CQL employs three primary types of operators to process these data structures:

• Stream-to-Relation (SoR): The sole operator in this category is the window operator. It applies various windowing techniques to transform a continuous stream into a temporary relation.
• Relation-to-Relation (RoR): The standard SQL operators such as selection, projection, and aggregation, which operate on relations to produce new relations.
• Relation-to-Stream (RoS): This type of operator computes the difference between the current relation and the preceding one, effectively converting changes in a relation back into a stream.

By combining these operators, CQL establishes a relational algebra framework capable of seamlessly operating across both streams and relations.

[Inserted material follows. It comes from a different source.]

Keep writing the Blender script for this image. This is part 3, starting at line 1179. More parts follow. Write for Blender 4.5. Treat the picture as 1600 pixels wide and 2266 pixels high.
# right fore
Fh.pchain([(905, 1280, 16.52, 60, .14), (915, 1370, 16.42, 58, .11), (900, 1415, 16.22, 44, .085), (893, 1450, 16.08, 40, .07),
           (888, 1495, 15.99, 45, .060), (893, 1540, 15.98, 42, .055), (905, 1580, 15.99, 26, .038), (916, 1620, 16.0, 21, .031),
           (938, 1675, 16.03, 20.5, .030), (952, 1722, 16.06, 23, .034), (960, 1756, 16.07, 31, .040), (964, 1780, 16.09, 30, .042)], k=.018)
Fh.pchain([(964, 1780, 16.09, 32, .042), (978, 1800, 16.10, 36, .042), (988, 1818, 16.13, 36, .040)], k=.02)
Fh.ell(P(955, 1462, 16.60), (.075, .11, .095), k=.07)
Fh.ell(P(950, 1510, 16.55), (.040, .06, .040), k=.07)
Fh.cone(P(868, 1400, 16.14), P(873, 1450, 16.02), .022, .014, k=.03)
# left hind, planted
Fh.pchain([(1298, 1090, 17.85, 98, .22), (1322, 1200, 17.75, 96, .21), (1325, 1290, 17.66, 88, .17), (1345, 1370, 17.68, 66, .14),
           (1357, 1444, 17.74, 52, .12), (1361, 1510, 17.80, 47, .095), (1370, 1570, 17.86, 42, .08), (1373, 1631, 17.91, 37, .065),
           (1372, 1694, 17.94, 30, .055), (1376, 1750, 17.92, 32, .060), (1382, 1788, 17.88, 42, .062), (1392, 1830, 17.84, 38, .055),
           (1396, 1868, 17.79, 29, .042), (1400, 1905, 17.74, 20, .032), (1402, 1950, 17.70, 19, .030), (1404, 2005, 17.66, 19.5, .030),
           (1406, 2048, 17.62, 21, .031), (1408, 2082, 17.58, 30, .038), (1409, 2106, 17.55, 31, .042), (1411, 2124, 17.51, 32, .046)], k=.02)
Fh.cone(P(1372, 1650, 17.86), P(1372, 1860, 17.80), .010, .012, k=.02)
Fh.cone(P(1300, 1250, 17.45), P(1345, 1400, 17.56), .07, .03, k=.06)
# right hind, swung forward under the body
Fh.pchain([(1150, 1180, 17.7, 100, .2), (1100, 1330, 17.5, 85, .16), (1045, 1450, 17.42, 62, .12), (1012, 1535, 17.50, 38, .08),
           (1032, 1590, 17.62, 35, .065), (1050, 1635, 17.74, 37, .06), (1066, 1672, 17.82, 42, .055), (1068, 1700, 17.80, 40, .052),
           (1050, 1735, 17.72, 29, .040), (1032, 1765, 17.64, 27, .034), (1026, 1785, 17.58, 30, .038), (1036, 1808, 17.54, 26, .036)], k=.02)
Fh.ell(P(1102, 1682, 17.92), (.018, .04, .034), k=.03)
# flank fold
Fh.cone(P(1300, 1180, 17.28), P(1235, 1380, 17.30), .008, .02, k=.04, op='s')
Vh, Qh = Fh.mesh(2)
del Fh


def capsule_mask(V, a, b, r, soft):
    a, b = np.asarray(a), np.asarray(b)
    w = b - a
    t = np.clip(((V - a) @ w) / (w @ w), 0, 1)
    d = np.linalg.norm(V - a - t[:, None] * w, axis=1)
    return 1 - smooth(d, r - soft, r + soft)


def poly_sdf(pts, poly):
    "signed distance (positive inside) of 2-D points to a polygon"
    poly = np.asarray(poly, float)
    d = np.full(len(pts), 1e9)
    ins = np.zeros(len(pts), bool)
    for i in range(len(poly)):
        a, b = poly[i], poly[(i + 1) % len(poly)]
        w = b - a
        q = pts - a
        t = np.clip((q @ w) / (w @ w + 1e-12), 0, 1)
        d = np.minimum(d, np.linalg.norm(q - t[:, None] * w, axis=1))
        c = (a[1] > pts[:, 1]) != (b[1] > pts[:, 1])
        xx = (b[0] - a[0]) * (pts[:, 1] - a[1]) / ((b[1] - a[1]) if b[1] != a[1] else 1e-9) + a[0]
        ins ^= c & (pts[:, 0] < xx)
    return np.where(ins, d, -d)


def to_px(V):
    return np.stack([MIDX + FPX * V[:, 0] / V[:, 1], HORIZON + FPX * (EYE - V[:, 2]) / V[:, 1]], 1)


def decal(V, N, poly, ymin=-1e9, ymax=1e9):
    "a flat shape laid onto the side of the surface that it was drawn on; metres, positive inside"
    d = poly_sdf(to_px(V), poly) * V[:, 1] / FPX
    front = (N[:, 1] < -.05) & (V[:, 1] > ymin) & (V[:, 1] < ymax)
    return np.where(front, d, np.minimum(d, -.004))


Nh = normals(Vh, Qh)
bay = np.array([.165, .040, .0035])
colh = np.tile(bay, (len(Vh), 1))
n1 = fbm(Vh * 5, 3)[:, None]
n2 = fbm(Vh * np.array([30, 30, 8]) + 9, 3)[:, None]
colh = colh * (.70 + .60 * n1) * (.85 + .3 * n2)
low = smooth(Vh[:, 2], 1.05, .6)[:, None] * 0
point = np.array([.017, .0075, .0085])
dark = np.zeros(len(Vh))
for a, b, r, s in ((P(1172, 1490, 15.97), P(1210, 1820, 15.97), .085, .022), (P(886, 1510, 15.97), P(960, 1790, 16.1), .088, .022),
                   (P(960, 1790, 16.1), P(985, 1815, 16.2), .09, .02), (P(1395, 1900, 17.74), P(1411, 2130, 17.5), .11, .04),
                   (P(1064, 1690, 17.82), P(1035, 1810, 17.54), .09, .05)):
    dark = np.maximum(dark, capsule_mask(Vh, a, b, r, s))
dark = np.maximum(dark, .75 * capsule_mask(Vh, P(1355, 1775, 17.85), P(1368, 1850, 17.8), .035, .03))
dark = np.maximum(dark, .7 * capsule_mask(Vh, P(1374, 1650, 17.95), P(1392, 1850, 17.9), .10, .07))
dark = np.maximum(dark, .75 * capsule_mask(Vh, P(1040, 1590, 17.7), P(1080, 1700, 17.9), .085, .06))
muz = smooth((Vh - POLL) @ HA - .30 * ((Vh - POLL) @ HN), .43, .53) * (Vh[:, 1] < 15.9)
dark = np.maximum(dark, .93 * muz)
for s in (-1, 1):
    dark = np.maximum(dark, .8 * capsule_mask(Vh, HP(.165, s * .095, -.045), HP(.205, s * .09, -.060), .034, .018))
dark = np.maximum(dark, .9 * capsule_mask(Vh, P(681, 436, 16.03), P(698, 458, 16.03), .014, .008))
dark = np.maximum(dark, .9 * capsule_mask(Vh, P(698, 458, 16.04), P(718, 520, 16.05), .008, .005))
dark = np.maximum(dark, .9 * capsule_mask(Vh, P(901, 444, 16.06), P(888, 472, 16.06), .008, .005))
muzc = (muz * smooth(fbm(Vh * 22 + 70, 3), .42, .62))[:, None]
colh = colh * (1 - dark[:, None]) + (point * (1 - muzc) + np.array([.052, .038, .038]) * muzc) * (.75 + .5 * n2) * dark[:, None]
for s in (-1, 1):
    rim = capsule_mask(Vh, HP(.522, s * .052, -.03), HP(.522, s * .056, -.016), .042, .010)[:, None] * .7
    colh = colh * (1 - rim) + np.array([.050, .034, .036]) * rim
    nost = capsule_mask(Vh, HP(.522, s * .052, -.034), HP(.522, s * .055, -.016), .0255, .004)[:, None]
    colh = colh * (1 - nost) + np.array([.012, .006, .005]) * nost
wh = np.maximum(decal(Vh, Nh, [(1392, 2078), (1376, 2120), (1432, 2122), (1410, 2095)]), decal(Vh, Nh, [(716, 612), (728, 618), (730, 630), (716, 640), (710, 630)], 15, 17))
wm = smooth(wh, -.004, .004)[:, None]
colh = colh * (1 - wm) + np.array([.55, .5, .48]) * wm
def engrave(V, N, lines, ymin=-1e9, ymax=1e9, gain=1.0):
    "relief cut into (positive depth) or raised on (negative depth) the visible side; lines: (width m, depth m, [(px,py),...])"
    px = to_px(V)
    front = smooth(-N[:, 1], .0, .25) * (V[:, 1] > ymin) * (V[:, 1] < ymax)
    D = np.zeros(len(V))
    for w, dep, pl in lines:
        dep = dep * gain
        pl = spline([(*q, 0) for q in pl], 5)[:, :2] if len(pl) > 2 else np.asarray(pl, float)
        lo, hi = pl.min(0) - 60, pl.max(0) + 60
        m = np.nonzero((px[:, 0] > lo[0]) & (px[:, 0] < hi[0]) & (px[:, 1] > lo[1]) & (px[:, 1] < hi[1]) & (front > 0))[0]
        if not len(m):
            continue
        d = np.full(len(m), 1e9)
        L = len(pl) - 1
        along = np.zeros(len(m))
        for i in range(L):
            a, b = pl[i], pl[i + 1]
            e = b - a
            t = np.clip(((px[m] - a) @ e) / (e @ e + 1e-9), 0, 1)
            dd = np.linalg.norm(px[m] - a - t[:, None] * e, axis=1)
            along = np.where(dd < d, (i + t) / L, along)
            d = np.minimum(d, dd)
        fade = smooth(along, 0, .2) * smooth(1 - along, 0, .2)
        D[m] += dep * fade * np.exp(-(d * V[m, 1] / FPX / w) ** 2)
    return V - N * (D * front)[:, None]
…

Consider the following CQL example:

SELECT page, COUNT(*) FROM VISITS (RANGE 1 HOUR) GROUP BY page;

In this query, the CQL engine continuously monitors the incoming stream of page visits. For every event within the last hour, it groups the visits by the page attribute and calculates the count for each page. This computation results in a relation that reflects the aggregated visit counts for each page within the specified time window. The frequency at which this resulting relation is outputted depends on the specific application requirements. For instance, an output period of '1m' would indicate that the aggregated results are generated and presented every minute.